George, D. (2002). Visual Communication in the Teaching of Writing. College Composition and Communication, 4(1), 11-39. Retrieved from JSTOR.
In this piece, George refers to the current culture as “aggressively visual” which is a term I adore. I want to use this as part of my basis when asserting that syllabi should have a visual design steeped in good rhetoric. Students may not be able to access the document in the multi-faceted layers that a practiced rhetorician can, but having been raised on images, they will come “pre-programmed” with the cultural brainwashing of good and bad visual design. The things that are well designed stuck, and so a good syllabus should join those ranks no matter its purpose or country of origin.
This idea of visual rhetoric being prevalent in culture also applies to online syllabi and calendars, which I would like to analyze on the ODU end of my project. Without the necessary visual literacy, how is a student to know a hyperlink on sight, or what the difference is between a menu bar and a context menu? This will be document specific, but those “moving parts” in e-syllabi are part of the visual culture that upcoming students are raised in.

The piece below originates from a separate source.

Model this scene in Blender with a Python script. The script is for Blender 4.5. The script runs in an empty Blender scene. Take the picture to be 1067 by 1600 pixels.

On page 26, she makes the argument that web pages must be “navigable” and that this ties into graphic design heavily. Although an online syllabus need not necessarily be a web page, I would argue that it, too, must be navigable. Syllabi usually have several pages, and a student who struggles to find information in an ill-formatted document sans bolding, highlighting, or proper paragraphs and spacing, will not use the document for its intended purpose. While a little different than a web page’s navigation bar, I think the coherent thread of thought for “getting around” on them is similar.
Likewise, George’s ideas about what does and does not constitute a visual argument are lax without being nonspefic. She says “All sorts of visuals make assertions and develop those assertions with visual information” which is absolutely true of syllabi. Even in the JP syllabus, there is a visual argument made by the table the information is presented in (albeit a less hearty argument than some of the ODU syllabi I have):
The Japanese syllabus mostly replies on color usage and layout- two tools out of a full box to choose from. I look forward to seeing if the use of less stylizing comes with shifts in purpose, or if this is a cultural difference (since Japan has ways of emphasizing characters that the US does not). This in itself is a visual argument that only highlights the section headers. Down below this screen grab is a numbered list of sections that will be covered, which is also a part of the visual argument. Even then, since the list is not indenter, nor any part of it set apart from the others, it reads as a block of undistinguished text and implies no one section is any more important than the others.
All in all, although this text focuses on the composition classroom, and the history of visual argument’s growing importance in teaching, there are small pearls of wisdom RE: the importance of the visual argument, and of coherency that are extremely important.